Sunday, July 23, 2006

Random rants

1) Look, Mr Conran, what's with your peculiar booking policy? I reserved a table for 8pm. I was told you didn't book outside tables, we would just have to take our chances based on what was available when we arrived. Fine.

Due to an unfortunate chain of events, we arrived two hours early. Clearly this sort of undisciplined behaviour cannot be indulged, so you told us no, we could not have one of the outside tables that were standing empty. Because there were reservations. Not that the *tables* were reserved, but they were nonetheless being held for people who had booked for 6.30 or 7pm, not 8pm like us slobs.

So I think I've wrapped my head around your peculiar "tables are neither reserved nor unreserved" policy. I think I understand how it works, if not why. But sir. What I do NOT understand is why nobody explained it to me when I phoned and expressly ASKED if I should book for a particular time in order to improve my chances of getting an outside table. Because dinner by the river was my entire motivation for eating there. (And frankly the "cricket pavilion" interior? You might want to rethink that. Unless a 1970s dining experience is really what you're after.)

I'm just saying.

2) Dear Potters Fields People. £3m to tidy up a bit of grass? Seriously? How much does a new kiosk and a few benches cost? THREE MILLION POUNDS? I guess it's because you're putting in "high quality grass". Not just any old muck. After all, it's not as though it's going to be withered by the drought and trampled to death within a couple of weeks by the millions of tourists thronging the Pool of London...

Oh, wait.

3) Dear Thames Water. That "this is how much water our new pipes will save every 12 hours" ad campaign. You do realise that what you're really telling us is "this is how much water we're presently wasting because we put off replacing the Victorian pipes as long as we possibly could", right? Do you really want to draw our attention to that?
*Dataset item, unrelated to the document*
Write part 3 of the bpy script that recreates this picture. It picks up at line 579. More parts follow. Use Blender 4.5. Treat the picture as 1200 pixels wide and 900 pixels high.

4) Dear lastminute.com. What misogynistic swine is in charge of your advertising? Look, the "hard decision: sell the wife for a camel?" ad is stupid and offensive. But whatever. I'm actually much more worried about the "hard decision: Brazilian or Hollywood?" one. When did those become the only two options?

You sadistic bastards.

2 comments:

Anonymous said...

The Thames Water ads have been annoying me, too. I wish they weren't spending all that money on an ad campaign, and would just fix the bloody pipes.

And I also found the lastminute.com ads disturbing.

All in all, very glad I'm not commuting every day any more, so I don't have the added angst of advertising !

glo said...

Those ads are awful. My dad got a sign once (as a present) that said, "I got these golf clubs for my wife. Good trade, huh?" I threw it away immediately.